Many of us like a good cup of coffee when we’re camping in the morning, if not to wake us up, then as a nice morning ritual we look forward to. You can just take a few moments, get your thoughts together, maybe watch the sun rise, or just look at the landscape as it wakes up to a new day.

Instant coffees are convenient, but they don’t have that “good coffee” taste. For me, dunking one of those coffee tea bags takes something away from the experience, and I refuse to lug a percolator with all of the filters and loose innards it requires into the woods. So . . . what would John Wayne do?

Well, pilgrim . . . he’d make a pot of “cowboy coffee”! It tastes good, smells even better, and you feel rugged making it. Here how to do it:

  1. Bring one quart (32 oz.) of water to a boil in an enamel coffee pot with a spout (or a pan, if that’s all you have).
  2. Add 3/4 cup (6 oz.) of ground coffee. That’s 3 tablespoons (1.5 oz.) ground coffee per 8 oz. cup. (Weaker coffee = 2 tablespoons or 1 oz. of ground coffee per 8 oz. cup.)
  3. Return to heat and bring to a boil.
  4. Immediately remove from heat and throw a cold rock (about the size of a walnut) in the pot.
  5. Put the lid on the pot.
  6. Wait until the grounds sink (approximately 5 minutes).

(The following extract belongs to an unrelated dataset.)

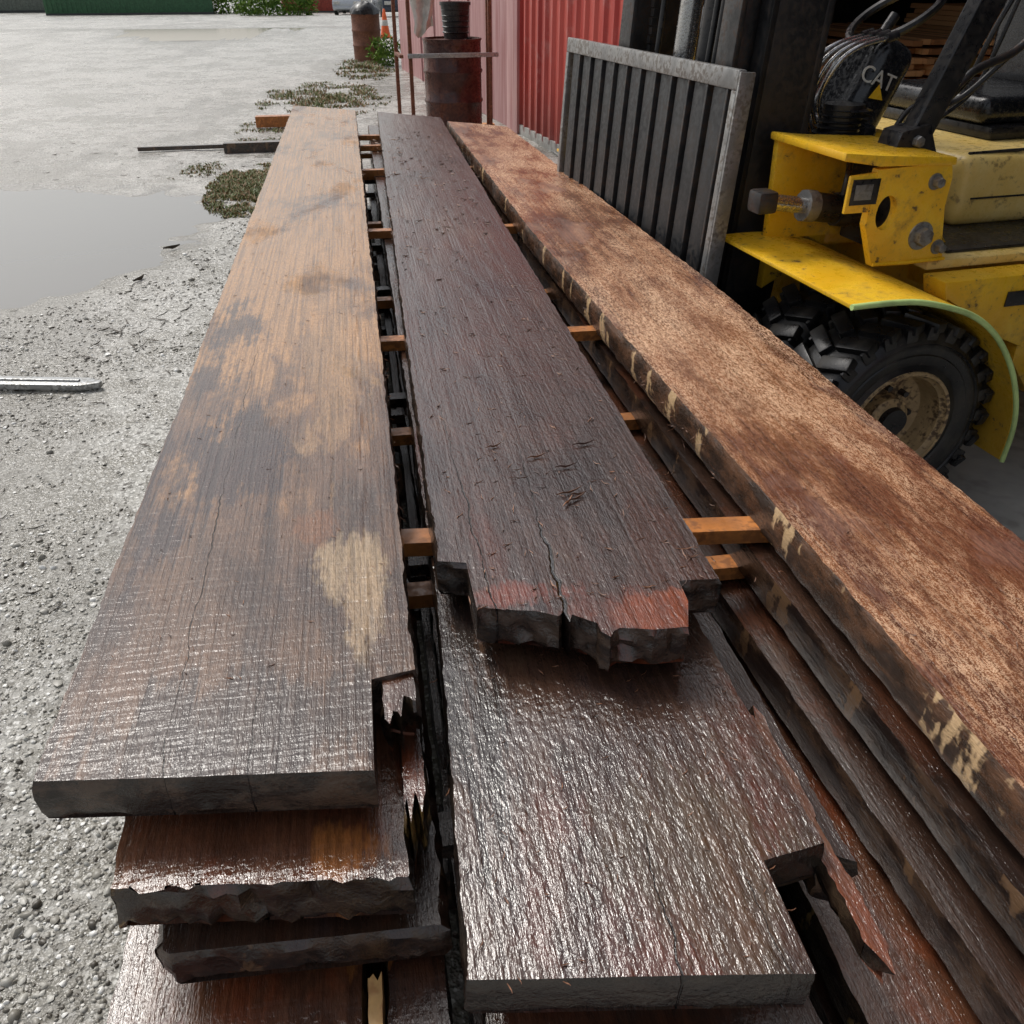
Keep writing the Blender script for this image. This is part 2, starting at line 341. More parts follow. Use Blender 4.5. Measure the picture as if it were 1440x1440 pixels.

The cold rock will provide somewhat of a thermal shock to the water, and most of the coffee grounds will fall to the bottom of the pot. There may be a few “floaters,” but the majority will be at the bottom. You’ll need to take coffee with you on your trip. If you’re “bare bones primitive,” just take coffee beans and grind them between two rocks until they’re finely ground.

But for those of us who want a little more convenience, you can take the coffee already ground. The finer the grind, the faster the flavor will be extracted from the coffee and the easier the grounds will sink to the bottom of the pot after removing the pot from the heat. A coarse grind reduces the chance of over-extraction and bitterness, but you may have a few more floating coffee grounds in the pot.

There are a few tricks for keeping your coffee warm, too. One trick is to NOT keep it on the heat, since that will make it bitter. Placing the pot on the ground and wrapping a jacket or towel around it is a much better option. This is because the pot will warm up the ground under it and the jacket will eliminate any convection heat loss and provide insulation to keep the heat in. The more air circulating around the pot, the more quickly your coffee will get cold.

Another trick is to keep the grounds on the bottom. Try not to move the pot around too much. For your second cup of coffee, move the cup to the pot and slowly tip the pot to fill your cup, barely lifting the pot. If you can, set your pot down on non-level ground so that one side is lower than the other (and the ground will not be evenly settling across the bottom). The thicker accumulation of grounds on one side of the bottom of the pot will tend to hold together there if you do accidentally shake the pot a little.

So there’s your “cowboy coffee,” pilgrim. The Duke would be proud!